TASK DETAILS:
Which lines include the word "Write"? Copy each of them.

RECORDS:
* START *
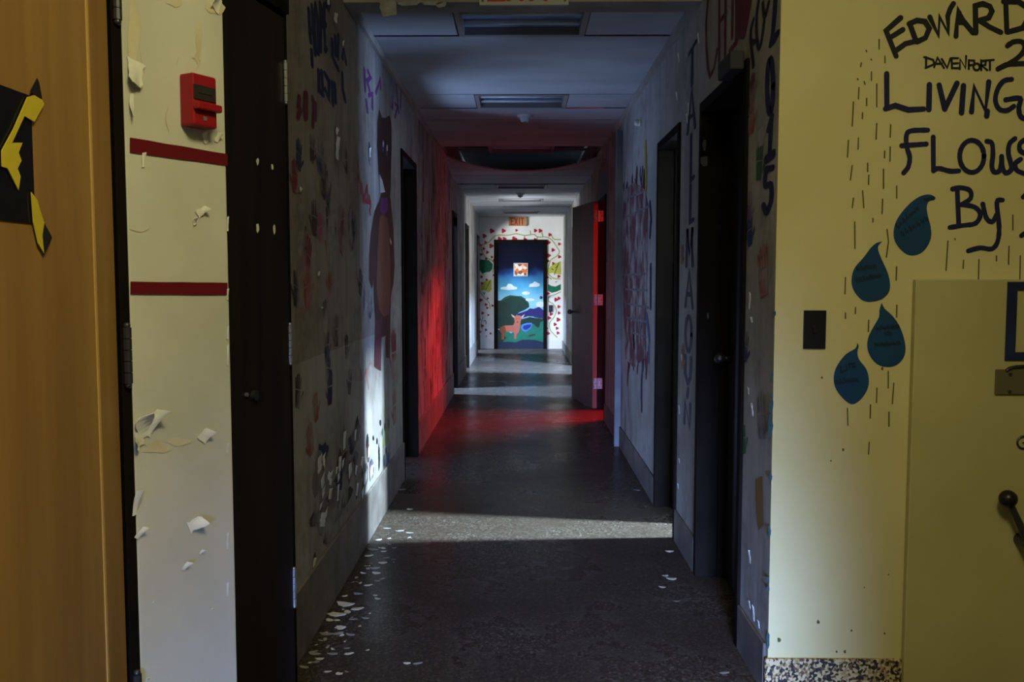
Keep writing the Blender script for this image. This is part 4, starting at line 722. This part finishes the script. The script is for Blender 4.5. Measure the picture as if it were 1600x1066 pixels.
* END *
* START *
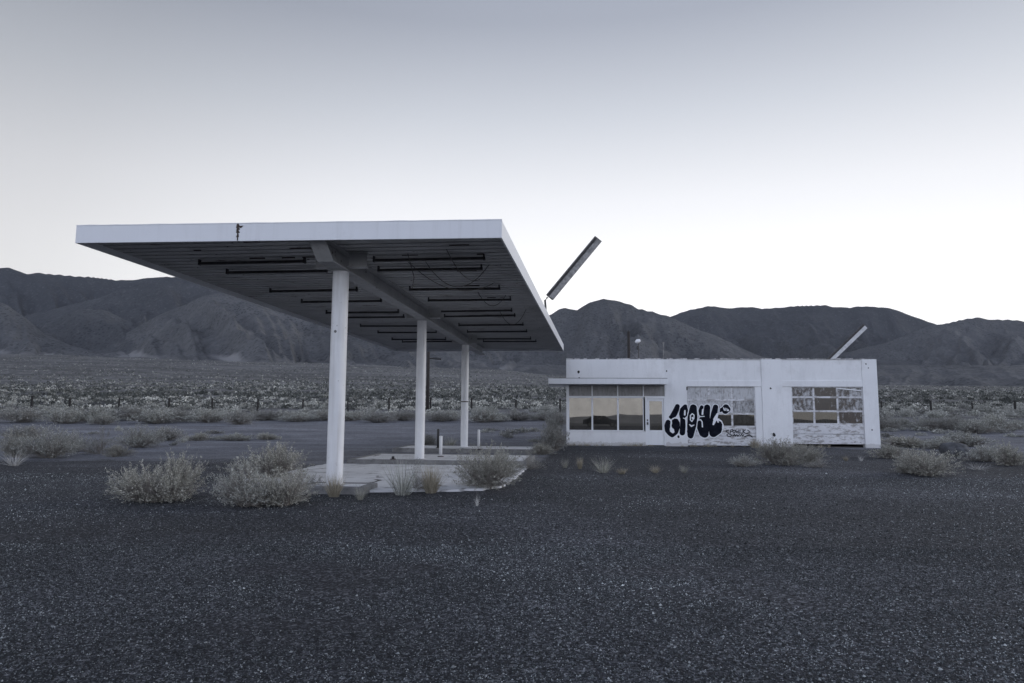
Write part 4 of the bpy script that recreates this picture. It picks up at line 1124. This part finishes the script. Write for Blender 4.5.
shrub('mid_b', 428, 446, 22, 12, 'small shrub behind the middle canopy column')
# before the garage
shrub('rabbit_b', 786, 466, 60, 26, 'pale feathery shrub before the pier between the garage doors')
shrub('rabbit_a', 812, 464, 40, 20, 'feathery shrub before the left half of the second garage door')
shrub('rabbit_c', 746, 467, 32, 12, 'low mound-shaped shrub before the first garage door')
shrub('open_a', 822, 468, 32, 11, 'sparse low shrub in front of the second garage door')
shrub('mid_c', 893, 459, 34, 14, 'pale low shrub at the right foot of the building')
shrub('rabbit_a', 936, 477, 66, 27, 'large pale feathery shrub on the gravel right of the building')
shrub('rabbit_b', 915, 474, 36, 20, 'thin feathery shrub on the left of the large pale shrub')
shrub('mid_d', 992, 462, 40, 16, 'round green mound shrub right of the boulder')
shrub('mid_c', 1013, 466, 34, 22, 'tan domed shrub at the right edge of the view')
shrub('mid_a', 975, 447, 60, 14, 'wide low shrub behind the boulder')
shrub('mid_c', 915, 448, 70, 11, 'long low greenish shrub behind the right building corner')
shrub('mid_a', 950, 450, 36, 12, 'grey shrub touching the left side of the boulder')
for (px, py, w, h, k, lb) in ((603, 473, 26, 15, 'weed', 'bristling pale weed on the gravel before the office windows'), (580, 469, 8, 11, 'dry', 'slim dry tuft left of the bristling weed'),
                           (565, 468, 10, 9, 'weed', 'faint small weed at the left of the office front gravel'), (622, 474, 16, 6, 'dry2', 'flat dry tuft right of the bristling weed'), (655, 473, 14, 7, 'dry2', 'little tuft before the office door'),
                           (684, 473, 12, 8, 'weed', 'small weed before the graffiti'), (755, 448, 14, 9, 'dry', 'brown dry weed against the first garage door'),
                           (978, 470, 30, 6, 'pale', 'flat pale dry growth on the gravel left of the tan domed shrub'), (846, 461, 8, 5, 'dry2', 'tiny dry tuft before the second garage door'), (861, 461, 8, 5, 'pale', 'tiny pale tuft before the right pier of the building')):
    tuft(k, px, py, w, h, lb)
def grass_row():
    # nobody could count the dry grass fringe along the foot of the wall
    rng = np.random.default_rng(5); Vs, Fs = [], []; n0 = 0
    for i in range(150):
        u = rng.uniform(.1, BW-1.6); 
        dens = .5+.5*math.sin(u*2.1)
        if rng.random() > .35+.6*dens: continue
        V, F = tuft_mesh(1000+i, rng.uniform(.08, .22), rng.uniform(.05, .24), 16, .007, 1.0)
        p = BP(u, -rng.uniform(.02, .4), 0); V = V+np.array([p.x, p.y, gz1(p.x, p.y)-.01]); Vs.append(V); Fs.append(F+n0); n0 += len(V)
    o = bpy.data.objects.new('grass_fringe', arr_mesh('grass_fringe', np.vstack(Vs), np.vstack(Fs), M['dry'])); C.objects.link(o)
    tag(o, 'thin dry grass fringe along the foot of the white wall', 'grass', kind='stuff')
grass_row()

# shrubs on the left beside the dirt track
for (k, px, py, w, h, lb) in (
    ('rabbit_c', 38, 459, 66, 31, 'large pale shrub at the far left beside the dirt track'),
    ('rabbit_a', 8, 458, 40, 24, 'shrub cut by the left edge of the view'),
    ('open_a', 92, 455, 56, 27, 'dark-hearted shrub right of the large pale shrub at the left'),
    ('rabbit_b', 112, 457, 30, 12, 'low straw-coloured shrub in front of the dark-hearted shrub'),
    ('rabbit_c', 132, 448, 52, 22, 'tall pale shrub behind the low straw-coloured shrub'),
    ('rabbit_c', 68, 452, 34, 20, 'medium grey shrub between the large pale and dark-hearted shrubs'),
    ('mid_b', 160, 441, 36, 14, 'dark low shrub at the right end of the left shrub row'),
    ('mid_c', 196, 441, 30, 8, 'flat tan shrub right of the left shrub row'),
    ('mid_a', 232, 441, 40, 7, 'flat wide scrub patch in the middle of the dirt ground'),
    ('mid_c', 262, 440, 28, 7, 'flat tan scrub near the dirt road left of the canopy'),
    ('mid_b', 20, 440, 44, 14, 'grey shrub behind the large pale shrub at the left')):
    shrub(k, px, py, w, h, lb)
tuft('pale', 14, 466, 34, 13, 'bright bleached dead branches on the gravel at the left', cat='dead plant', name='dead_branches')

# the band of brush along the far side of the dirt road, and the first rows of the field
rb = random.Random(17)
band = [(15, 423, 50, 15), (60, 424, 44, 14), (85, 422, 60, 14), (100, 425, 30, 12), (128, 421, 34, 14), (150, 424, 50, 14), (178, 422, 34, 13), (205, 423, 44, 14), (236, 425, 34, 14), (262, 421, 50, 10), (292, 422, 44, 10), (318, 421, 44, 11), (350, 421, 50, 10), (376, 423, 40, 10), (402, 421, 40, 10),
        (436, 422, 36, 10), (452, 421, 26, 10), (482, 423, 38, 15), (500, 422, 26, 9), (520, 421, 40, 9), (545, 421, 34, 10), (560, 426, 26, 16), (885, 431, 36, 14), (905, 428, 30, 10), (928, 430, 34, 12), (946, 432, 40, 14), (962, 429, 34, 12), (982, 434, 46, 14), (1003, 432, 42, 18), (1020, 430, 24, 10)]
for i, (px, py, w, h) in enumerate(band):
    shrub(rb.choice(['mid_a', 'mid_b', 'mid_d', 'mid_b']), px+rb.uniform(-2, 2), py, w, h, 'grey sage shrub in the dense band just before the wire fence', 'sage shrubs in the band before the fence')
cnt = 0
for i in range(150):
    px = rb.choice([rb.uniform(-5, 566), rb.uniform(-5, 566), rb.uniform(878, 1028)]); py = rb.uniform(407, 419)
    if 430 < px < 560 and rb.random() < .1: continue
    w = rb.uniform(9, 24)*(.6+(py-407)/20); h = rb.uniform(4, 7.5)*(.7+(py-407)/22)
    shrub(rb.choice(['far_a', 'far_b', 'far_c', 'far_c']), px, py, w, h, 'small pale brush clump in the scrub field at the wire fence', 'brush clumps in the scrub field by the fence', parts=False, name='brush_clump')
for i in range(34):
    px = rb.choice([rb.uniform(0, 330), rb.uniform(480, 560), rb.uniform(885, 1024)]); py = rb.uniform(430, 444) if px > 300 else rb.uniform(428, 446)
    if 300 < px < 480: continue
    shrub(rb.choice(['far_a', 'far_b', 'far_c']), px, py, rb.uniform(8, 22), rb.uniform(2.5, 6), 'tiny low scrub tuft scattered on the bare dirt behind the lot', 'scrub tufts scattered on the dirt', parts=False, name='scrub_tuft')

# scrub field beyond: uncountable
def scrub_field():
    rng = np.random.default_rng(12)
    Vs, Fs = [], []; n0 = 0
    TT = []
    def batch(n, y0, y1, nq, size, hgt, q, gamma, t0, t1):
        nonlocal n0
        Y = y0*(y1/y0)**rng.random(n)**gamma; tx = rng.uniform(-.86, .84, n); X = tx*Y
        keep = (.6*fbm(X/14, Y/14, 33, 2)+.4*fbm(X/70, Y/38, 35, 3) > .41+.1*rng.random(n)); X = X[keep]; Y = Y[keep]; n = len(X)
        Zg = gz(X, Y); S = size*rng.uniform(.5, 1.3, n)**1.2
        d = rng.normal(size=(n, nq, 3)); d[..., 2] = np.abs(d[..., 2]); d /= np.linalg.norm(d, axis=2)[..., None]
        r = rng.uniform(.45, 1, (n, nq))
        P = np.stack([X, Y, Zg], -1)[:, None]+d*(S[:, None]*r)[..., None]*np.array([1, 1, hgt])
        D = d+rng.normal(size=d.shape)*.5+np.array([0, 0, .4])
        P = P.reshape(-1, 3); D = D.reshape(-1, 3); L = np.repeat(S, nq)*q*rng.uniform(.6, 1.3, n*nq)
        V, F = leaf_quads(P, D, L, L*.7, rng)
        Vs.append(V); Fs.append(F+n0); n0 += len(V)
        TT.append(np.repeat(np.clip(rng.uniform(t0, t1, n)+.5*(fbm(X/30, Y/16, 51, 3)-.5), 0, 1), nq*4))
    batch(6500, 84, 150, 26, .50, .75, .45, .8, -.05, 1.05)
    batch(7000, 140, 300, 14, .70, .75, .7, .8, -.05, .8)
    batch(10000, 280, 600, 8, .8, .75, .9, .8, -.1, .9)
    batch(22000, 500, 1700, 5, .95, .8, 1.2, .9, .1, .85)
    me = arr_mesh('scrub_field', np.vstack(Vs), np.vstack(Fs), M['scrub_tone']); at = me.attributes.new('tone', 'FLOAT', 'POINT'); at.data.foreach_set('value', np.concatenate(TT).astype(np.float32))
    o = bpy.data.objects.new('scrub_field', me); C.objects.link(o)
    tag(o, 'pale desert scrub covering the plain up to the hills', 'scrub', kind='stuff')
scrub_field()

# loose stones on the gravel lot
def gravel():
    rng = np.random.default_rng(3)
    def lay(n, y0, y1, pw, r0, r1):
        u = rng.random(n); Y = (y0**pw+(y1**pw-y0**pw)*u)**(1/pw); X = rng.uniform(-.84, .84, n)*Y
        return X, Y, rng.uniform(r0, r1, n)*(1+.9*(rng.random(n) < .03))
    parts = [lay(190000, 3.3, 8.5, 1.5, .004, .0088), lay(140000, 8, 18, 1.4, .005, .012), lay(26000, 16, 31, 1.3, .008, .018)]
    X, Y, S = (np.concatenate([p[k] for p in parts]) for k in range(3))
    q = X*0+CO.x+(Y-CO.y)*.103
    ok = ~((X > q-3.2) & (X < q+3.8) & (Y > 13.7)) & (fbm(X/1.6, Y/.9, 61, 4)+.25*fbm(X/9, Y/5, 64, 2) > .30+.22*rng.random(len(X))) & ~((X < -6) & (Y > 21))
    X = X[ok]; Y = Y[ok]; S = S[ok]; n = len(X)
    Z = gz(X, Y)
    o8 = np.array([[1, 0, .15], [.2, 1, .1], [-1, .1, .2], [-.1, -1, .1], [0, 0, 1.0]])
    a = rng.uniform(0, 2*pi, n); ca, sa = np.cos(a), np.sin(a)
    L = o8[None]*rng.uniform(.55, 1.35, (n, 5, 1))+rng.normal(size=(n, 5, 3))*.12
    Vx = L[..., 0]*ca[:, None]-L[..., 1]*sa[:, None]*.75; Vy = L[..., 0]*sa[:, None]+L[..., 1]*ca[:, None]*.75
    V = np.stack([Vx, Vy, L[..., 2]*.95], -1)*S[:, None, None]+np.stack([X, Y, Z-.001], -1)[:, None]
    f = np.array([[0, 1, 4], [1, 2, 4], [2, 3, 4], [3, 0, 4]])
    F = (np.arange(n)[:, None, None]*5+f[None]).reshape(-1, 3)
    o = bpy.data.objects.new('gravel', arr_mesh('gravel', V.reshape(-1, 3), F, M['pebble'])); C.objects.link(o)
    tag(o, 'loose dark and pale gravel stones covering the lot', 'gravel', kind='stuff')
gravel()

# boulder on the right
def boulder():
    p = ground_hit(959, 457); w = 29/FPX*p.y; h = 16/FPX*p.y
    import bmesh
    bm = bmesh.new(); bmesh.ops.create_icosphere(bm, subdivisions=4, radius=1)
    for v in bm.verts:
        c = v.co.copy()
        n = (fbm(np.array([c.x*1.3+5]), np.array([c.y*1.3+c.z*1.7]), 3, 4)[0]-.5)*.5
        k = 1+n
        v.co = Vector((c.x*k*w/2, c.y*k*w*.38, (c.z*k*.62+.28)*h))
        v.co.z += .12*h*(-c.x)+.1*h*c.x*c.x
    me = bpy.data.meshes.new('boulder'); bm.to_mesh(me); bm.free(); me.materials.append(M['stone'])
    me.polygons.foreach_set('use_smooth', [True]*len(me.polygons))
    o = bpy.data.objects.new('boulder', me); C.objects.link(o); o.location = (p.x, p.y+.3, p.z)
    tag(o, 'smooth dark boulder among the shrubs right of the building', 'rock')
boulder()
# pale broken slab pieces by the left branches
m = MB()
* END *
* START *
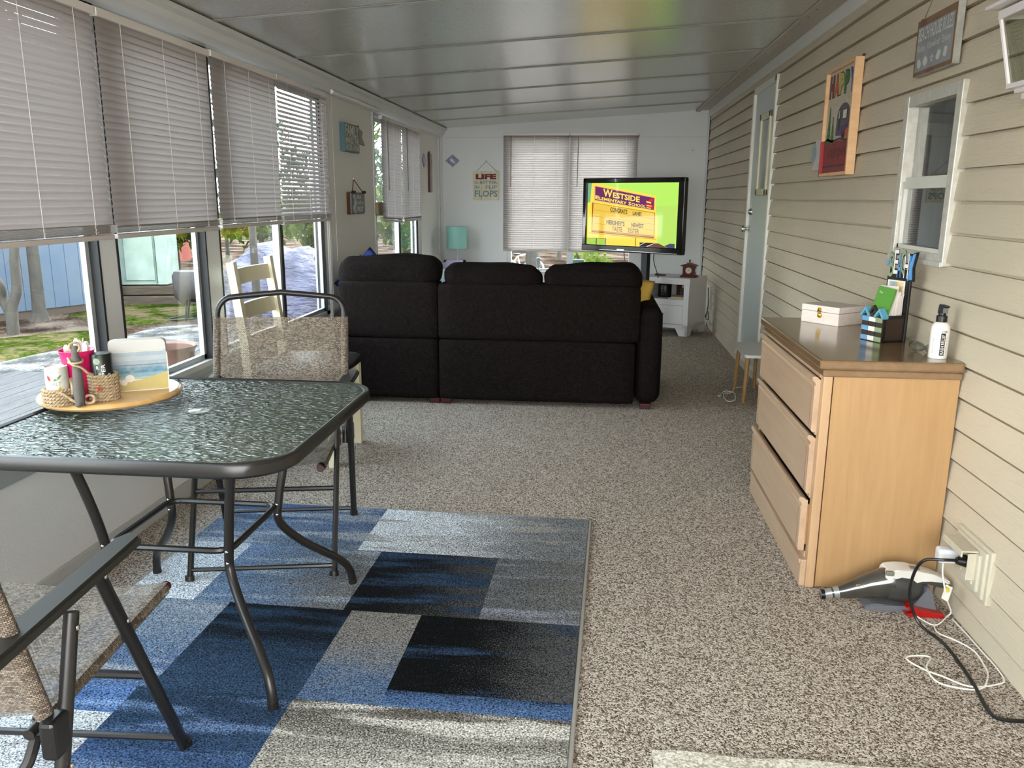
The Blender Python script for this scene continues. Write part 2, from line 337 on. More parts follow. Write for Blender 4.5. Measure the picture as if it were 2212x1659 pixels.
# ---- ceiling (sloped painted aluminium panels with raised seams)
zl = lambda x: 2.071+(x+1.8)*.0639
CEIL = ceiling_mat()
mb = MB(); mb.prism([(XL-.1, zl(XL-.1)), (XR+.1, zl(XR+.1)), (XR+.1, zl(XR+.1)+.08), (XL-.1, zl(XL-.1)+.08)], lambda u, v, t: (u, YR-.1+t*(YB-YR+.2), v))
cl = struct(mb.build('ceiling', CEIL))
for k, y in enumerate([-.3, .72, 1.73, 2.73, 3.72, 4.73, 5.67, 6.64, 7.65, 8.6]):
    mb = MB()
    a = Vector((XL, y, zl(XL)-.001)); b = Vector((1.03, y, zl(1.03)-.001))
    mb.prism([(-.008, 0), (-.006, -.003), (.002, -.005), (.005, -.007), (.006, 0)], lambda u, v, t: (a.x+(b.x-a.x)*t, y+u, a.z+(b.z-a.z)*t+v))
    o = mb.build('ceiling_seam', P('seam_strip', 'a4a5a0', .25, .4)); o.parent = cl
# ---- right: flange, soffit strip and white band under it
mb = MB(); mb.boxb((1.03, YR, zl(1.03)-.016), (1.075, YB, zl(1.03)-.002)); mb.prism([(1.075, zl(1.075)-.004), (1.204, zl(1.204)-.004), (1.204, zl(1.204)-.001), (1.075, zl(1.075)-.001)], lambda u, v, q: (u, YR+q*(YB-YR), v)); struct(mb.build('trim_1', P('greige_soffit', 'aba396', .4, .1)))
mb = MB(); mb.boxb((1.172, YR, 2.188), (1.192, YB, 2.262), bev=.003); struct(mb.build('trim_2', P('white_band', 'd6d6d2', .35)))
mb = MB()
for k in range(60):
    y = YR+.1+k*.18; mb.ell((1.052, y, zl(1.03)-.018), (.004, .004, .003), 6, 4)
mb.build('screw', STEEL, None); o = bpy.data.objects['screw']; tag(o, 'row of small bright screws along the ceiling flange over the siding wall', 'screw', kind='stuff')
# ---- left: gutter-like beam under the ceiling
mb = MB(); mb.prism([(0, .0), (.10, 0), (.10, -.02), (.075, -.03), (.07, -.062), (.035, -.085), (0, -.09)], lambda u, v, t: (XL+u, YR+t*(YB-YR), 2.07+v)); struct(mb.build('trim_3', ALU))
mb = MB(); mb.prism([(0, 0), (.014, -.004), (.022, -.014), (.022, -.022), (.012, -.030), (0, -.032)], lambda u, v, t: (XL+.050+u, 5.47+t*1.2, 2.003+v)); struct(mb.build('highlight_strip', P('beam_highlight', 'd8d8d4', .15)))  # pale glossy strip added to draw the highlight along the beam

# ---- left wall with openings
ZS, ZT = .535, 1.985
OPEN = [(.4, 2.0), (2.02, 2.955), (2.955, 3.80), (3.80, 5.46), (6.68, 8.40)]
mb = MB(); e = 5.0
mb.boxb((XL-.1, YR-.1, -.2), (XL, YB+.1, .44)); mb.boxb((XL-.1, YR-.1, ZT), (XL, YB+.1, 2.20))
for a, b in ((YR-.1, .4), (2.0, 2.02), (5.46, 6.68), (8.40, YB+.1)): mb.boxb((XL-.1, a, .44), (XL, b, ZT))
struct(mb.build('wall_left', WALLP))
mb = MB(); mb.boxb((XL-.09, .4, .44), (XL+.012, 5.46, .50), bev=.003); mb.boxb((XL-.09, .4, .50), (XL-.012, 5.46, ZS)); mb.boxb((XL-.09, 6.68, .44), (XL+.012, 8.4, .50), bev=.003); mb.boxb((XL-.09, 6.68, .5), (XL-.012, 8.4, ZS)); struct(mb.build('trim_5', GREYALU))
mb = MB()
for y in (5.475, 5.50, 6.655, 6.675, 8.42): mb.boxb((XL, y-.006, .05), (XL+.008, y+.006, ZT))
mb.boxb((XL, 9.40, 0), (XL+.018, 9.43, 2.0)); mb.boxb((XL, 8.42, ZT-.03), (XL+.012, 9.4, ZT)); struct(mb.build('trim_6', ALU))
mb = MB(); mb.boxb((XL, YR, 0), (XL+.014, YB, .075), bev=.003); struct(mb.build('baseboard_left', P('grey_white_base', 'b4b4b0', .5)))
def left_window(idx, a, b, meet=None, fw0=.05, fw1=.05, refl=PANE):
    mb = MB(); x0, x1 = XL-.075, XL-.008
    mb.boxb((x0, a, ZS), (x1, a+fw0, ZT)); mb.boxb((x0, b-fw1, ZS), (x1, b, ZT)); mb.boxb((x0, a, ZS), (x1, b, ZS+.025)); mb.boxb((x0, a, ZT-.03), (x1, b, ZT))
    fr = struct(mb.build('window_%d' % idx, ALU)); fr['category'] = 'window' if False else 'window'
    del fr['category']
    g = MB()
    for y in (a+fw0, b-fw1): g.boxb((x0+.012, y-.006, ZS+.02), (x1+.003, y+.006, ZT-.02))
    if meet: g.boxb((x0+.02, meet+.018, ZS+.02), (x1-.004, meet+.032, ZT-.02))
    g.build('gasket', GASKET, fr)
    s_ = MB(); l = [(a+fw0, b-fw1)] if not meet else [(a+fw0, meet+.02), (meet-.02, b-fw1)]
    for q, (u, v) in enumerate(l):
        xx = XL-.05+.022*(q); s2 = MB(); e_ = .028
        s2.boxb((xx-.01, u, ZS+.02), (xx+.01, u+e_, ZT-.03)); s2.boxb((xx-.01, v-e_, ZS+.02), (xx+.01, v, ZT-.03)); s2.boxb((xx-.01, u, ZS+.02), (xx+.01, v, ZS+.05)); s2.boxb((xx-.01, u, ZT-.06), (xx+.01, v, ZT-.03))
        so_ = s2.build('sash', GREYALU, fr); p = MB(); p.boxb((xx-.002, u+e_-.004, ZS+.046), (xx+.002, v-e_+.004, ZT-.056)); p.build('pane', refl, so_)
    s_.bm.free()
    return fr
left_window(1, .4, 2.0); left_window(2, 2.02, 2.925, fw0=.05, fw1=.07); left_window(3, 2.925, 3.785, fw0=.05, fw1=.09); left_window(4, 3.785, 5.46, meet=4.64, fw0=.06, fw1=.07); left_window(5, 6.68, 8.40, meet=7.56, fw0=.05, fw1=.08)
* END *
EXERCISE RESULT:
Write part 4 of the bpy script that recreates this picture. It picks up at line 1124. This part finishes the script. Write for Blender 4.5.
The Blender Python script for this scene continues. Write part 2, from line 337 on. More parts follow. Write for Blender 4.5. Measure the picture as if it were 2212x1659 pixels.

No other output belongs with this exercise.